>> Begin Recorded data
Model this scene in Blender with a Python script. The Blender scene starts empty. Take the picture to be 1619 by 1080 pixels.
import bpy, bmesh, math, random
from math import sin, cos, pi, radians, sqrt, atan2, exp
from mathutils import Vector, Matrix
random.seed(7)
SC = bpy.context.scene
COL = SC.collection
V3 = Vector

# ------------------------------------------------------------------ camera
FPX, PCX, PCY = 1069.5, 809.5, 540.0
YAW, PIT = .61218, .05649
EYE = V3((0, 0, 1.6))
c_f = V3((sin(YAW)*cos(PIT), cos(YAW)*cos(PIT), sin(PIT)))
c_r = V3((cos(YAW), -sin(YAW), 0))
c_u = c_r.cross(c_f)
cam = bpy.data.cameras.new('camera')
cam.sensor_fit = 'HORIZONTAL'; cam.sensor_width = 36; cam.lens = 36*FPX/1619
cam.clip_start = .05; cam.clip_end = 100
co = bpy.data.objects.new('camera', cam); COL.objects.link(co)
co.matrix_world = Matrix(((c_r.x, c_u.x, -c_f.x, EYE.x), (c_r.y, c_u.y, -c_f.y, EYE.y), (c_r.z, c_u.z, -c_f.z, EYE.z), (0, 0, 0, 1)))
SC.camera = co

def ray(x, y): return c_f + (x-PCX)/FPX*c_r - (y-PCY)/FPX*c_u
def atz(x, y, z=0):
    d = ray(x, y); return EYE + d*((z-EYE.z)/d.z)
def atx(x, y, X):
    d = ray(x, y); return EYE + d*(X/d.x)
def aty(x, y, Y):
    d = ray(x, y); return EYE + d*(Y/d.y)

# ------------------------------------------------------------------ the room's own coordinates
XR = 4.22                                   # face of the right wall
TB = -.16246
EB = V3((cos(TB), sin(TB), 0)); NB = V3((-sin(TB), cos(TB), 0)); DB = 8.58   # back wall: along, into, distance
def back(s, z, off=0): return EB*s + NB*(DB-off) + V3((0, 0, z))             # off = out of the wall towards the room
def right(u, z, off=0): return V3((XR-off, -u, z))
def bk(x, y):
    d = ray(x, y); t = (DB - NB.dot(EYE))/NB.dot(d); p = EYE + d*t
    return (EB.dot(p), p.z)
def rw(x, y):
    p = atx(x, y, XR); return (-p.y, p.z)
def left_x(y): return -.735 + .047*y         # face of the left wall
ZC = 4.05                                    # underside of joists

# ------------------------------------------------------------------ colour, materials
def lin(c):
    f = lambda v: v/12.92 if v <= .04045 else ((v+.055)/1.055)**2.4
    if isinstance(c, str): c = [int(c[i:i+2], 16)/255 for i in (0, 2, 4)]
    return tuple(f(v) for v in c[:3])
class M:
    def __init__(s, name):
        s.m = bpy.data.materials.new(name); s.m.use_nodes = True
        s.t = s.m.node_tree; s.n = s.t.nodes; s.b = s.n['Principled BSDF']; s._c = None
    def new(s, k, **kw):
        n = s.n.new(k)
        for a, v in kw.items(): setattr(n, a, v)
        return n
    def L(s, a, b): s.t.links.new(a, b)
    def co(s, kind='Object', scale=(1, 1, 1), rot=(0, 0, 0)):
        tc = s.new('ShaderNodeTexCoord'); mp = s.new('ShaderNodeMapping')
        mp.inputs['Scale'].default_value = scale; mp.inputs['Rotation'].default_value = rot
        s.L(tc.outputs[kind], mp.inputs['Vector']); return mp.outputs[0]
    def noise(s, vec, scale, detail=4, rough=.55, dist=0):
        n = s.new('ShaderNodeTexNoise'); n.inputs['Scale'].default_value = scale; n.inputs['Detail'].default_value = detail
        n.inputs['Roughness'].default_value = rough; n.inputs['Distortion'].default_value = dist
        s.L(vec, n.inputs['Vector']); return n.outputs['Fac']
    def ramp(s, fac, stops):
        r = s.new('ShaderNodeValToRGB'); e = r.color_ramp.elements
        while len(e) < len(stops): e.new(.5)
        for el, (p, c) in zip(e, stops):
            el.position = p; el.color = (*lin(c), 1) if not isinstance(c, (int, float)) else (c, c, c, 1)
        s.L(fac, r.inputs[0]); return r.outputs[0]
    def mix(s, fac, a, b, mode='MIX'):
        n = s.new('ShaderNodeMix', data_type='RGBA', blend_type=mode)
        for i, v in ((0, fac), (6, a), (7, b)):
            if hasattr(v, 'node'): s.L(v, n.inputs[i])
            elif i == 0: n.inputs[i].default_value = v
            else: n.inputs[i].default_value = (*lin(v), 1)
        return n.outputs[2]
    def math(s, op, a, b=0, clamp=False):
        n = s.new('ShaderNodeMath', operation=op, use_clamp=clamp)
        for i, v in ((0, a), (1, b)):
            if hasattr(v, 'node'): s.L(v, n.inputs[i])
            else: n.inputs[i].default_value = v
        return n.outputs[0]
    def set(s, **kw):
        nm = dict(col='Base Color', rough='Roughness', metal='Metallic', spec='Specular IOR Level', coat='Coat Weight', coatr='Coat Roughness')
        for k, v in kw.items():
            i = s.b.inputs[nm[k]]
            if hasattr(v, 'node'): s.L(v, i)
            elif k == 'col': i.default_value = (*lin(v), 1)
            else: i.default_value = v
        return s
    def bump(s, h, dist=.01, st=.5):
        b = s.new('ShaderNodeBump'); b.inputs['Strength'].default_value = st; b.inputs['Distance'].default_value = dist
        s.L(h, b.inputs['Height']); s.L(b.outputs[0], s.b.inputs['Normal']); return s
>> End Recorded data
Return exactly the lines that run from the top of the listing above to the line containing "V3 = Vector", please, keeping both end lines and leaving out everything else.

Model this scene in Blender with a Python script. The Blender scene starts empty. Take the picture to be 1619 by 1080 pixels.
import bpy, bmesh, math, random
from math import sin, cos, pi, radians, sqrt, atan2, exp
from mathutils import Vector, Matrix
random.seed(7)
SC = bpy.context.scene
COL = SC.collection
V3 = Vector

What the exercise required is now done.